The Free Content and Expression Definition is not a license, it is a list of conditions under which a work must be available in order to be considered "free". In other words, it is a way to classify existing licenses. At the time the first draft of the definition was published (May 1, 2006), no such definition existed for free content (two definitions existed for free software).

So what do I need to put my work under this definition then?

As the definition is not a license, but only classifies which licenses can be considered free, you have to pick one of these licenses and apply them to your work (usually by attaching a text such as "This work is licensed under the Creative Commons Attribution 2.5 license" with a link to the license text). If you want to express your support for free content, you can help us to develop a logo.

What are the primary uses of this definition?

There are two primary goals:

  1. to make communications with copyright holders more effective. Often, people state that their work is "free", "open content", or "open access", without qualifying this. The Creative Commons licenses are a good example of this: the Creative Commons logo simply states, generically, "Some Rights Reserved", and you have to click on he logo to find out which ones. It is very common for people to simply say that their work is "under a Creative Commons license". This can mean many things, including, in the extreme cases, licenses which restrict the use of a work to certain world regions, or which forbid both commercial use and derivative works. This definition allows you to simply ask: "It may be free, but is it free content?" and to refer to this definition for details.
  2. to bring unity and clarity to the growing free content movement. First of all, we need to define this movement in practical terms that we can agree on; secondly, we need to communicate its vision and beliefs to more people. The definition helps with the first part, logos and other awareness materials can help with the second. Finally, while this website is not a community site in the traditional sense, it may help to bring together people from different free content projects, and could lead to new web sites and organizations specifically targeted at the free content movement.

Aren't you pretty arrogant for wanting to decide for everyone what's free?

We are basing our work on the existing philosophies of free software and open source, on the existing policies of projects like Wikipedia, and on a strong moral conviction that as many works as reasonably possible should be available to all human beings, under the highest standard of freedom that can be achieved.
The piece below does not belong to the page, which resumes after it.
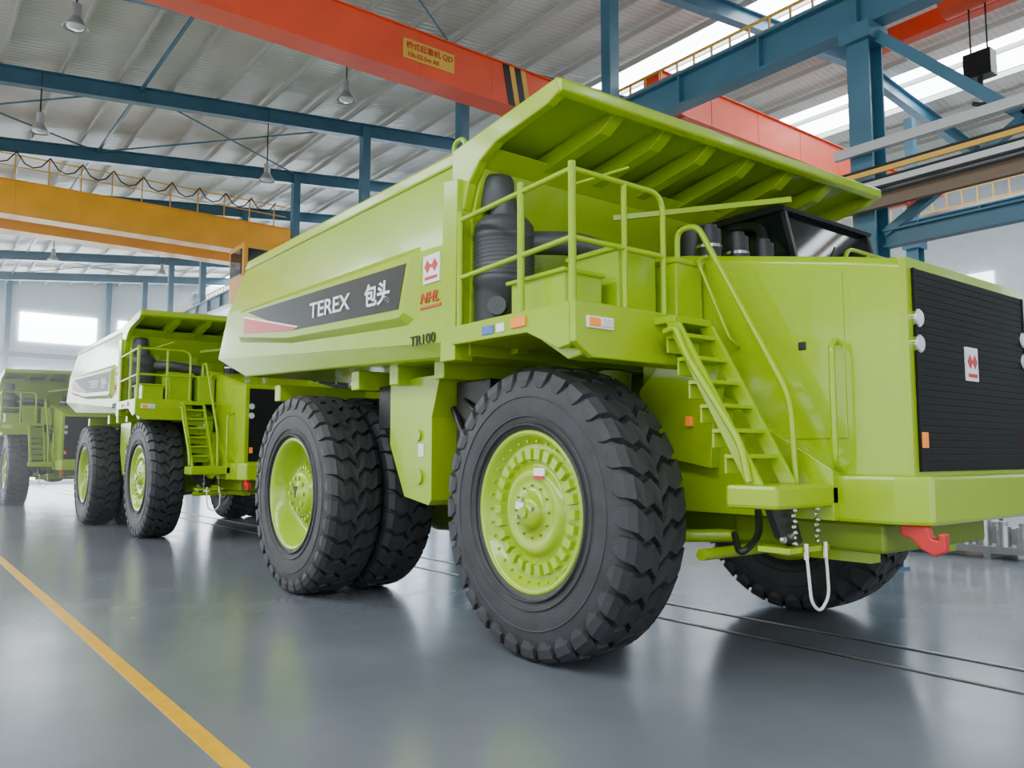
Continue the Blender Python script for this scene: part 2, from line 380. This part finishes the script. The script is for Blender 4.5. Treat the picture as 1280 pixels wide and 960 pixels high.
# hood
HF=1.32
m=MB()
def hoodsec(x,hw,zt,zb,ch=.06):
    return [(x,-hw,zb),(x,-hw,zt-ch),(x,-hw+ch,zt),(x,HF-ch,zt),(x,HF,zt-ch),(x,HF,zb)]
secs=[hoodsec(.15,.95,3.92,2.2),hoodsec(.75,.95,3.82,1.72),hoodsec(2.42,.95,3.48,1.70),hoodsec(2.82,.92,3.39,1.70)]
vs=[v for s_ in secs for v in s_];fs=[]
for k in range(3):
    for j in range(6): fs.append((k*6+j,k*6+(j+1)%6,(k+1)*6+(j+1)%6,(k+1)*6+j))
fs+=[tuple(range(6)),tuple(range(23,17,-1))]
m.add(vs,fs,PAINT)
m.obj('engine_hood',T,.015)
m=MB()
m.prism([(1.05,2.0),(2.36,2.0),(2.36,3.36),(1.05,3.62)],'y',-.962,-.94,PAINT)
m.box(1.95,2.02,-.975,-.96,2.75,2.82,BLK)
for s in(-1,1):
    m.prism([(.6,1.35),(2.3,1.35),(2.3,1.75),(1.2,2.4),(.6,2.5)],'y',min(s*.9,s*1.1),max(s*.9,s*1.1),PAINT)
    m.prism([(.35,1.9),(1.2,1.75),(1.3,2.66),(.6,2.72),(.35,2.5)],'y',min(s*1.1,s*1.22),max(s*1.1,s*1.22),PAINT)
m.box(.95,1.02,-1.26,-1.22,2.13,2.22,ORANGE)
m.obj('hood_side_panels',T,.01)
m=MB()
m.box(2.80,2.86,-.92,HF,1.70,3.39,PAINT)
m.box(2.84,2.875,-.84,HF-.08,1.74,3.31,GRIL)
for i in range(28):
    z=1.76+i*.0553
    m.prism([(2.874,z),(2.878,z+.005),(2.878,z+.045),(2.874,z+.048)],'y',-.82,HF-.10,GRIL)
for y in(-.83,HF-.09): m.box(2.87,2.885,y-.015,y+.015,1.74,3.31,GRIL)
m.obj('radiator_grille',T)
m=MB()
for y in(-.80,HF-.14):
    for z in(2.92,2.72):
        m.cyl((2.86,y,z),(2.89,y,z),.07,CHROME);m.cyl((2.89,y,z),(2.90,y,z),.06,LENS)
    m.box(2.86,2.905,y-.03,y+.04,1.92,2.04,ORANGE)
m.obj('headlamps',T,.004)
m=MB()
m.box(2.876,2.892,-.02,.20,2.48,2.76,WHITE)
m.prism([(.0,2.64),(.045,2.70),(.09,2.64),(.045,2.58)],'x',2.892,2.896,RED)
m.prism([(.09,2.64),(.135,2.70),(.18,2.64),(.135,2.58)],'x',2.892,2.896,RED)
m.box(2.892,2.896,.01,.17,2.51,2.54,RED)
m.obj('grille_badge',T)

m=MB()
m.prism([(2.2,-1.02),(2.75,-1.02),(2.98,-.90),(2.98,1.3),(2.75,1.42),(2.2,1.42)],'z',1.34,1.71,PAINT)
for s in(-1,1):
    y0,y1=sorted((s*1.86,s*1.0))
    m.box(1.84,2.30,y0,y1,1.46,1.64,PAINT)
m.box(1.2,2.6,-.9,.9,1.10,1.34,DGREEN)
m.obj('front_bumper',T,.03)
m=MB()
m.prism([(2.72,1.34),(2.92,1.34),(2.95,1.25),(3.00,1.24),(3.00,1.29),(3.05,1.29),(3.05,1.16),(2.97,1.12),(2.88,1.16),(2.80,1.24),(2.72,1.26)],'y',-.90,-.82,RED)
m.obj('tow_hook',T,.012)
m=MB()
s=-1
m.prism([(s*1.78,1.46),(s*1.50,1.46),(s*1.38,1.20),(s*1.48,1.16),(s*1.66,1.24)],'x',2.14,2.20,BLK)
for yy,zz in((1.66,1.25),(1.56,1.27)): m.cyl((2.20,s*yy,zz-.02),(2.23,s*yy,zz-.02),.025,STEEL,n=10)
m.box(2.0,2.28,min(s*1.68,s*1.15),max(s*1.68,s*1.15),1.13,1.17,PAINT)
for yy in(1.55,1.24):
    for k in range(7):
        z=1.45-k*.042
        m.lathe([(.012,-.02),(.018,0),(.012,.02),(.008,0)],CHROME,c=(2.24,s*yy,z),ax='y' if k%2 else 'x',n=8)
m.tube([(2.30,s*1.50,1.16),(2.32,s*1.51,1.0),(2.32,s*1.48,.76),(2.32,s*1.37,.68),(2.32,s*1.24,.78),(2.30,s*1.22,1.0),(2.30,s*1.24,1.16)],.012,ROPE,rr=.12)
m.cyl((2.30,s*1.50,1.2),(2.30,s*1.50,1.08),.022,CHROME,n=8);m.cyl((2.30,s*1.24,1.2),(2.30,s*1.24,1.08),.022,CHROME,n=8)
m.tube([(1.6,-1.1,1.4),(1.75,-1.3,1.2),(1.7,-1.5,1.05),(1.5,-1.3,1.2)],.03,BLK,rr=.2)
m.obj('hanging_step_hardware',T)
m=MB()
m.cyl((1.3,-1.5,1.02),(1.3,1.5,1.02),.05,PAINT)
m.box(1.1,2.4,-.75,-.6,1.0,1.15,PAINT);m.box(1.1,2.4,.6,.75,1.0,1.15,PAINT)
m.cyl((.2,-1.6,1.1),(1.5,-.6,1.15),.06,PAINT);m.cyl((.2,1.6,1.1),(1.5,.6,1.15),.06,PAINT)
m.obj('steering_linkage',T)

m=MB()
for s in(-1,1):
    for yy in(1.32,1.76):
        m.prism([(1.98,1.64),(2.12,1.64),(1.34,3.0),(1.2,3.0)],'y',s*yy-.018,s*yy+.018,PAINT)
    for k in range(6):
        z=1.84+k*.205; x=2.02-(z-1.64)*.57
        y0,y1=sorted((s*1.33,s*1.75))
        m.box(x-.15,x+.06,y0,y1,z,z+.035,PAINT)
        m.box(x-.15,x-.13,y0,y1,z-.12,z,PAINT)
    m.box(1.0,1.30,min(s*1.30,s*1.78),max(s*1.30,s*1.78),3.0,3.06,PAINT)
m.obj('access_stairs',T,.005)
m=MB();R_=.026
for s in(-1,1):
    Y=s*2.66
    m.tube([(-.66,Y,3.1),(-.66,Y,4.26)],.032,PAINT)
    m.tube([(-.66,Y,4.18),(.98,Y,4.24)],R_,PAINT)
    m.tube([(.98,Y,4.24),(.98,s*1.55,4.24),(.98,s*1.55,3.1)],R_,PAINT,rr=.18)
    m.tube([(-.66,Y,3.60),(.98,Y,3.66),(.98,s*1.55,3.66)],R_,PAINT,rr=.02)
    for x in(.30,.98): m.tube([(x,Y,2.95),(x,Y,4.30)],.034,PAINT)
    m.tube([(.98,s*2.05,3.1),(.98,s*2.05,4.24)],R_,PAINT)
    m.tube([(1.2,s*1.80,2.92),(1.32,s*1.80,2.95),(1.42,s*1.80,2.72),(1.96,s*1.80,1.95),(2.02,s*1.80,1.66)],.03,PAINT,rr=.12)
    m.tube([(.88,s*1.24,3.10),(.88,s*1.24,3.98),(1.12,s*1.24,3.98),(2.02,s*1.22,2.34),(2.05,s*1.22,1.64)],.028,PAINT,rr=.16)
    m.tube([(2.28,s*.96,2.80),(2.34,s*1.12,2.74),(2.34,s*1.12,1.80),(2.28,s*.96,1.74)],R_,PAINT,rr=.1)
    m.tube([(1.0,s*.96,3.75),(1.0,s*1.1,3.7),(1.35,s*1.1,2.9),(1.35,s*.98,2.85)],.018,PAINT,rr=.1)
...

It may be desirable for some works to be "semi-free", but in some ways, that sounds a lot like "semi-pregnant". Nevertheless, we do not claim or wish to own a monopoly on the word "free". You are free (no pun intended) to use these terms as you wish. We recommend that you clarify what you mean, simply to avoid confusion. For example, "available for free download" is a bit of a mouthful, but it makes it very clear that you are talking only about the freedom to make copies from a central location.